How Interest Rates Impact Your Day-to-Day Life

July 24, 2023
Yahne Jackson
PFCU Financial Educator
Philadelphia Federal Credit Union
[email protected]

Something you've likely seen or heard about many times in the news is the state of interest rates. Currently there's a lot of buzz around the Federal Reserve pausing interest rates hikes. But what does that really mean for you? Sometimes it can be complex to know, which is why I'm here to break down how interest rates impact your day-to-day life.

How Interest Rates Are Determined

The interest rates we see as consumers are heavily influenced by the Federal Fund Rate which is set by the Federal Reserve or "The Fed". The Federal Fund Rate is the rate banks use to borrow money from each other. Financial institutions then base the interest rates they set off of what the federal fund rate is.

For example, right now, the Federal Reserve's target range for the Federal Fund Rate is at 5.00-5.25%. But for those looking to buy a new car or secure a mortgage, they are looking at interest rates around 7.1%. Meanwhile, credit card interest rates are round 20%.

How Interest Rates Impact You

As noted in the example above, interest rates affect everything from mortgages to car loans, and even credit card payments. Interest rates also play a role in how much you make off your savings.

When interest rates are lower, it's easier to borrow money, which encourages spending and keeps the economy moving. But the downside to this is that as more money becomes available, the spending power of each dollar is reduced, which leads to increased prices as a result of inflation. When inflation occurs, the Fed will raise interest rates to help cool rising costs. This is why we've seen interest rates rise lately, as the Fed works to slow the record high inflation we've been dealing with. 

When rates are low, it can be a good time to consider a big purchase, like buying a new home, refinancing your mortgage, or buying your dream car. When rates are high, you should generally pause most major purchases and work on paying off debt as fast as you can. Higher rates can lead to more debt on accounts with variable rates.
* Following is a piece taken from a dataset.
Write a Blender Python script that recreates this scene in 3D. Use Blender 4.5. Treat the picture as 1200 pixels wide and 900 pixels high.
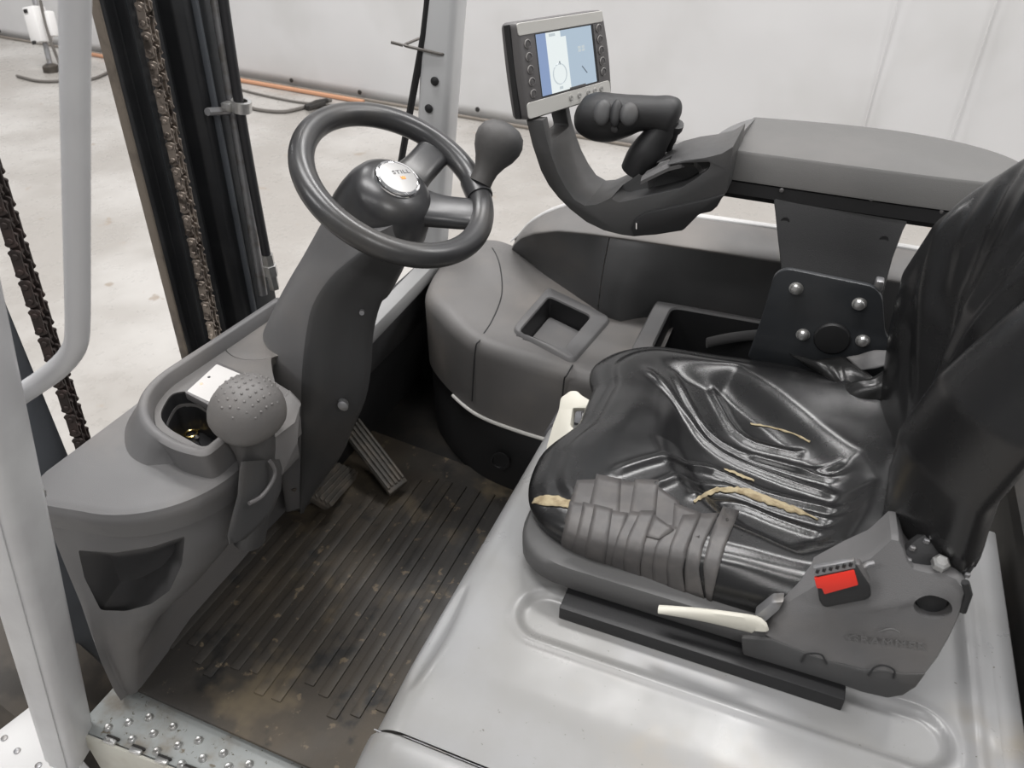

Also, as interest rates increase, typically so does your annual percentage yield (APY) which is the interest you receive off the money in your savings account. So, while higher interest rates aren't good for spending, they can be beneficial when it comes to your savings. In fact, right now is a great time to look into savings certificates/certificates of deposits. PFCU is currently offering a 1 year, 4.3% APY savings certificates. If you're not looking to lock up your money for a year with a certificate, PFCU's higher yield savings is also up. This is the first time in a long time where it makes sense to put your every day savings into a higher yield savings account.

Understanding how interest rates impact you is very important for your overall financial health. Make sure you are monitoring interest rates so you know when the right time to make that next big purchase will be.